Capital Contributions to Anchor Tenants.  It is sometimes the case, in connection with a shopping center or multi-tenant development, that a major or anchor retail tenant will be offered numerous inducements by the landlord, including grants of land, construction of a building at the expense of landlord, or extensive free rent periods, in return for the intangible benefit the major tenant renders to the center.  Section 118 of the Code provides a means for such an anchor tenant to exclude intangible inducements from reportable income.  Any payment and receipt of rent in return for the inducement, however, including percentage rent, will disqualify this inducement treatment under §118.  

Commercial leases providing for tenant inducements should be structured with clarity as to the form of any tenant inducements, and their tax treatment by both parties.[3]


[1] Under current law, if a leasehold improvement constitutes an addition or improvement to nonresidential real property already placed in service, the improvement is depreciated using the straight-line method over a 39-year recovery period. 

The Job Creations Act signed in 2004 provided a temporary statutory 15-year recovery period for qualified leasehold improvement property placed in service before January 1, 2006. It requires that qualified leasehold improvement property be recovered using the straight-line method.   Legislators continue to seek a reduction in the 39-year recovery period for leasehold improvements. 

[2] 39 years under IRC §168, 19 years under §407(e)(3)(A), and a temporary provision at 15 years for qualified leasehold improvements if placed in service before December 31, 2005 pursuant to the 2004 Jobs Creation Act.
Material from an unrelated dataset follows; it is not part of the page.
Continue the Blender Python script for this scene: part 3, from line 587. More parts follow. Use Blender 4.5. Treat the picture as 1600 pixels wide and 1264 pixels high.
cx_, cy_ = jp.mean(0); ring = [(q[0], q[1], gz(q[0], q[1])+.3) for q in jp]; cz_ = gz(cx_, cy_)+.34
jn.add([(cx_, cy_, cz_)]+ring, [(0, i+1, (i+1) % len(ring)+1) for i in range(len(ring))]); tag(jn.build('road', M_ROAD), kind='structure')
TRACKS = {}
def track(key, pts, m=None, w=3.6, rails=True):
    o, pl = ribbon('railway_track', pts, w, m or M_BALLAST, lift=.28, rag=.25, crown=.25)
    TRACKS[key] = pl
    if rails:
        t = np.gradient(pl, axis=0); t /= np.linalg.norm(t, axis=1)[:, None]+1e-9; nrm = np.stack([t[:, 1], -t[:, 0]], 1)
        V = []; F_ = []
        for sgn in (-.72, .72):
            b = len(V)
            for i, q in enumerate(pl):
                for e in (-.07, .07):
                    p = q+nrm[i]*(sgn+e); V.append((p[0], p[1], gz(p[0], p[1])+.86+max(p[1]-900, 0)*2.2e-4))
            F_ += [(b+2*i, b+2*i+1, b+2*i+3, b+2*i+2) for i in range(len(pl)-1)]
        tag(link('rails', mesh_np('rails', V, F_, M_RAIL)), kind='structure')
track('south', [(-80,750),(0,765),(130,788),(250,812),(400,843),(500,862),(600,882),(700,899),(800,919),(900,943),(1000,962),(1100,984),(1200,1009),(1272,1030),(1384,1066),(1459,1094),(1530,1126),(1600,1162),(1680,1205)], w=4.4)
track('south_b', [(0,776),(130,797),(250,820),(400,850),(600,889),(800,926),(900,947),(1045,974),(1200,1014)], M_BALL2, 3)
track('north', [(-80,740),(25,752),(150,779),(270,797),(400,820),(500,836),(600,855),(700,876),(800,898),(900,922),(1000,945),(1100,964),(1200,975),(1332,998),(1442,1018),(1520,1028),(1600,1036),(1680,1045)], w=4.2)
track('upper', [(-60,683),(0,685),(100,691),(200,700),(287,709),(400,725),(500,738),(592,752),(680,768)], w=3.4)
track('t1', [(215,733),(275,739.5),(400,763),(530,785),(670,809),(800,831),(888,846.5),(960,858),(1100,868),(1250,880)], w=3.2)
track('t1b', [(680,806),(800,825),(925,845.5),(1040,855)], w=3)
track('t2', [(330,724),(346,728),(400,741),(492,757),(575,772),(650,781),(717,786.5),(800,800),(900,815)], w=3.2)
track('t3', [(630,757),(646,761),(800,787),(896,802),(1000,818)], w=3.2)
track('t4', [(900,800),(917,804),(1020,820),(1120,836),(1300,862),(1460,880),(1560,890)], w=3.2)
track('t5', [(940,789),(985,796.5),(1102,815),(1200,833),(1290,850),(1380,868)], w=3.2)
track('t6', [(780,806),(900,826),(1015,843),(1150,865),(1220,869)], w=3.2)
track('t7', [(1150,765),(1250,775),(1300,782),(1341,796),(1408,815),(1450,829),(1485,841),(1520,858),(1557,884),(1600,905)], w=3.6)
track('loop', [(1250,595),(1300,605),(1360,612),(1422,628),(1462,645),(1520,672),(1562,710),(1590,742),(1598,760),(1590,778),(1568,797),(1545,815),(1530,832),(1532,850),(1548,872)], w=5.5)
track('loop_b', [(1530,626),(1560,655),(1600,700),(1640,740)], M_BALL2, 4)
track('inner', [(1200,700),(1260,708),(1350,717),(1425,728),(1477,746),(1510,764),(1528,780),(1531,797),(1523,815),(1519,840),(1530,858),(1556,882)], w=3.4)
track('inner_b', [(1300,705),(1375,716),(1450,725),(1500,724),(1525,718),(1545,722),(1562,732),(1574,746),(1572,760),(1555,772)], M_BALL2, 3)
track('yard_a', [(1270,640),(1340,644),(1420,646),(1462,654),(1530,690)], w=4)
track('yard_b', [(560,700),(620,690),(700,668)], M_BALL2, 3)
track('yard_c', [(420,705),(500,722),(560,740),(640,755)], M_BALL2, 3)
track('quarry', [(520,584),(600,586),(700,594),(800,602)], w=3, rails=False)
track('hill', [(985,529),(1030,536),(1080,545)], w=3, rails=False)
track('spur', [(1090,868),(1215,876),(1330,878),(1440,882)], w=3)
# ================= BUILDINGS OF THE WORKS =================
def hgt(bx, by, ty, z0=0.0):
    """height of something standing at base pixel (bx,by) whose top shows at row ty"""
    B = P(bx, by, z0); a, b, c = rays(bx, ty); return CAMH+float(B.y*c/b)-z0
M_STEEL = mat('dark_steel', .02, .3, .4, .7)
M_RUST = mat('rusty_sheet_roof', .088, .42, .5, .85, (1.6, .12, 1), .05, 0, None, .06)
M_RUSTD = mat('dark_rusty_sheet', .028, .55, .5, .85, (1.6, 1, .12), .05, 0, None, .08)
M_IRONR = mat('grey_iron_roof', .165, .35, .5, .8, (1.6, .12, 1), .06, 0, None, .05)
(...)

[3]IRS Circular 230 Disclosure:  To ensure compliance with requirements imposed by the IRS, we inform you that the federal tax advice (if any) contained in this communication (including any attachments) is not intended or written to be used, and cannot be used, for the purpose of avoiding penalties under the Internal Revenue Code or promoting, marketing or recommending to another party any transaction or matter addressed herein.